**What is required**.
Which lines include the word "from"? Copy each of them.

**Source material**.
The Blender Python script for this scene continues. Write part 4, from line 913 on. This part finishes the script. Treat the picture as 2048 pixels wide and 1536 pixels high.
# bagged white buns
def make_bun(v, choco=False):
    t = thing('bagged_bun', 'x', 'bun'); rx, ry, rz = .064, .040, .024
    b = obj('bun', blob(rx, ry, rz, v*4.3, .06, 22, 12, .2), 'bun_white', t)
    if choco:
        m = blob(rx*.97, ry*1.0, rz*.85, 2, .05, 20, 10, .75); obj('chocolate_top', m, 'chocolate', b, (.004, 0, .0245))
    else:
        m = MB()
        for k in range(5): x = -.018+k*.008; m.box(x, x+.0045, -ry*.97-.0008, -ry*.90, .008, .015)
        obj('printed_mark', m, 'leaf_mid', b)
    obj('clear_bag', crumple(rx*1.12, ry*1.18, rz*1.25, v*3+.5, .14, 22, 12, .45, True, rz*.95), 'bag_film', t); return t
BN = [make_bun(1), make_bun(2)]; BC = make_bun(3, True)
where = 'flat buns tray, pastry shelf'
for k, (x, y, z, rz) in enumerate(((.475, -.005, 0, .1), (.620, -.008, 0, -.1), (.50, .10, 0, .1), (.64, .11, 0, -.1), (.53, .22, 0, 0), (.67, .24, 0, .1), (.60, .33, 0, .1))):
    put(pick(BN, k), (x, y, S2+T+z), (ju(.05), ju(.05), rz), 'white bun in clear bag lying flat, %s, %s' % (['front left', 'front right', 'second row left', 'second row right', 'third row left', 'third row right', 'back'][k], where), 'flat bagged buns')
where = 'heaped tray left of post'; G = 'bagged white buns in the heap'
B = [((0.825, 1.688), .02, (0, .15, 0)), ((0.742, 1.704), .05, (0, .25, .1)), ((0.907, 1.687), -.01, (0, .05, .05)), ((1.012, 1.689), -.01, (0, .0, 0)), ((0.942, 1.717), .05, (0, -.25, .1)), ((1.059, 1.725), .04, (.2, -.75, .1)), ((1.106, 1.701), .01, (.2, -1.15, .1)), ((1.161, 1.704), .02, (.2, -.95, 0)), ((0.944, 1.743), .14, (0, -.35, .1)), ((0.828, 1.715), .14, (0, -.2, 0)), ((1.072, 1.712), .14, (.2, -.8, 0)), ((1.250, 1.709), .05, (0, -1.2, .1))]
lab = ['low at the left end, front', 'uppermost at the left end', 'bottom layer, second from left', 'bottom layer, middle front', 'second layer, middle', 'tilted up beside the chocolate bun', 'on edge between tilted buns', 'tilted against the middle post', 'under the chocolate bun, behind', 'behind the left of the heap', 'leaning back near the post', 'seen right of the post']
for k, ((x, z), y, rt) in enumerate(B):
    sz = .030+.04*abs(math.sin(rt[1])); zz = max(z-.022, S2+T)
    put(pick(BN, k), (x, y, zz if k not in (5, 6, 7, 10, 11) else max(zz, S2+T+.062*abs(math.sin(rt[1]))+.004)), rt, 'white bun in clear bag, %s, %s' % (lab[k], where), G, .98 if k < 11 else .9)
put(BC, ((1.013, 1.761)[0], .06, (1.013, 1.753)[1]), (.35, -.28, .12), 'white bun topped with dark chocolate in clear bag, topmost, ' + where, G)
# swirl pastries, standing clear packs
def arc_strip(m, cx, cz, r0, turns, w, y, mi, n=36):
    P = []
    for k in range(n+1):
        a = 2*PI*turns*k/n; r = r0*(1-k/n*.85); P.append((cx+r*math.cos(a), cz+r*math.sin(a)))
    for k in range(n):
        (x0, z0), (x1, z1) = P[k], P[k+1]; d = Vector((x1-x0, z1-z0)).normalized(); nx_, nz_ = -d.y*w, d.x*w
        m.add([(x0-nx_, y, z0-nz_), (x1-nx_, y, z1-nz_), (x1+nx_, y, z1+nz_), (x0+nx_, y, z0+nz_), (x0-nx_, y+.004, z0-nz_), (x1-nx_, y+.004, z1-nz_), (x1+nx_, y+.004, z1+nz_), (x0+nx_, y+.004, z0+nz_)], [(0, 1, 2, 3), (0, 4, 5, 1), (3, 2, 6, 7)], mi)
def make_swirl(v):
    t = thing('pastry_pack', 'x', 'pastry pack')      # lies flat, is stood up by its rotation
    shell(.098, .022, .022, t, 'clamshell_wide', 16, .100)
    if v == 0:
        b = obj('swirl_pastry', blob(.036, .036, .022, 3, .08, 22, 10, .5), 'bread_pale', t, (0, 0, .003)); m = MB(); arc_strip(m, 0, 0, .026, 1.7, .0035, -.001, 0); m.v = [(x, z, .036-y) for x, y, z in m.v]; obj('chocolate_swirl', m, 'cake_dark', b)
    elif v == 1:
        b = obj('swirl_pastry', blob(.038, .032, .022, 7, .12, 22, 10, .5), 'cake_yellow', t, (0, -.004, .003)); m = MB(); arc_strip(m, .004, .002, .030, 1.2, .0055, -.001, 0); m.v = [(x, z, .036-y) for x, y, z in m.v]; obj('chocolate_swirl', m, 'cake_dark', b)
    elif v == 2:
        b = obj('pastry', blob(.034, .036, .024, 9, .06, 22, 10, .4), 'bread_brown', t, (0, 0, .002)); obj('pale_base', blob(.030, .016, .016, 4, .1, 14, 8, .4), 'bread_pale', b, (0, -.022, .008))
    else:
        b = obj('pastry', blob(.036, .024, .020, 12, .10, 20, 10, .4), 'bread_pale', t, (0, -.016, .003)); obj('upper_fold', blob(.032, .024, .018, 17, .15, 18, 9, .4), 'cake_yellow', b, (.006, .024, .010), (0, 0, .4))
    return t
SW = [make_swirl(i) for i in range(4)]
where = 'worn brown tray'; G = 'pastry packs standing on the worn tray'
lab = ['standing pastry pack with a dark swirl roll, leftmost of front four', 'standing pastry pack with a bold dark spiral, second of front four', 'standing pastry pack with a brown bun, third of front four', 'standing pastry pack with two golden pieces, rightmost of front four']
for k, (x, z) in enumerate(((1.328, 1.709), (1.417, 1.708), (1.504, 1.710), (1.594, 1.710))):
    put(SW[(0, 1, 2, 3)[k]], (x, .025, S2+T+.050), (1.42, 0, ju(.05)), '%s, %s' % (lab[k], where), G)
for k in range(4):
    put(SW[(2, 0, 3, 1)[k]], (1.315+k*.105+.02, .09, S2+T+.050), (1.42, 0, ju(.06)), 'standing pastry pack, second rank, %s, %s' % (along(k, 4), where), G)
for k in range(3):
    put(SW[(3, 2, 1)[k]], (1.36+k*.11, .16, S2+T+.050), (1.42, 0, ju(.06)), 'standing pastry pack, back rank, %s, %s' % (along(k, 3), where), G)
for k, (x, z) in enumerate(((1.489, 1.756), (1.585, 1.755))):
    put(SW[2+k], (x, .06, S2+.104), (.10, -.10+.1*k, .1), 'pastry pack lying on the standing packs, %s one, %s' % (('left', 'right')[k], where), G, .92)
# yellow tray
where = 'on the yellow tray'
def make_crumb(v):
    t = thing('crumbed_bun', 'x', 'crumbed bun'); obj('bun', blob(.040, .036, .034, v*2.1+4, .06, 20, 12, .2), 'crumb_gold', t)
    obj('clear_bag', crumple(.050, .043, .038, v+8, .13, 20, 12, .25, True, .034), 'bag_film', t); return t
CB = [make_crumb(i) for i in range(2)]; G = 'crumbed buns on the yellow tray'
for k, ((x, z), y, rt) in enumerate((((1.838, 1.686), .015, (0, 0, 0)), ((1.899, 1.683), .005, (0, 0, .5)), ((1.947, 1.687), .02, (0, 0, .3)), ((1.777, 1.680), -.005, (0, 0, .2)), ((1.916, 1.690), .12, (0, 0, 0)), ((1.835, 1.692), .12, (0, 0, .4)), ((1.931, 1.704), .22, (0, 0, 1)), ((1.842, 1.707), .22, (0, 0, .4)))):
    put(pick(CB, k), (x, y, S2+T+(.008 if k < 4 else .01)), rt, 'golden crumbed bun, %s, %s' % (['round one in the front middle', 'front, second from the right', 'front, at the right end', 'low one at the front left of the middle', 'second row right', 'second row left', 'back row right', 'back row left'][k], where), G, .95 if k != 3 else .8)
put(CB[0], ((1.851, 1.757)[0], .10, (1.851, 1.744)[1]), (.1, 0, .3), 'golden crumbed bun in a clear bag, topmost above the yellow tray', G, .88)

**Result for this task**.
The Blender Python script for this scene continues. Write part 4, from line 913 on. This part finishes the script. Treat the picture as 2048 pixels wide and 1536 pixels high.
lab = ['low at the left end, front', 'uppermost at the left end', 'bottom layer, second from left', 'bottom layer, middle front', 'second layer, middle', 'tilted up beside the chocolate bun', 'on edge between tilted buns', 'tilted against the middle post', 'under the chocolate bun, behind', 'behind the left of the heap', 'leaning back near the post', 'seen right of the post']
    put(pick(CB, k), (x, y, S2+T+(.008 if k < 4 else .01)), rt, 'golden crumbed bun, %s, %s' % (['round one in the front middle', 'front, second from the right', 'front, at the right end', 'low one at the front left of the middle', 'second row right', 'second row left', 'back row right', 'back row left'][k], where), G, .95 if k != 3 else .8)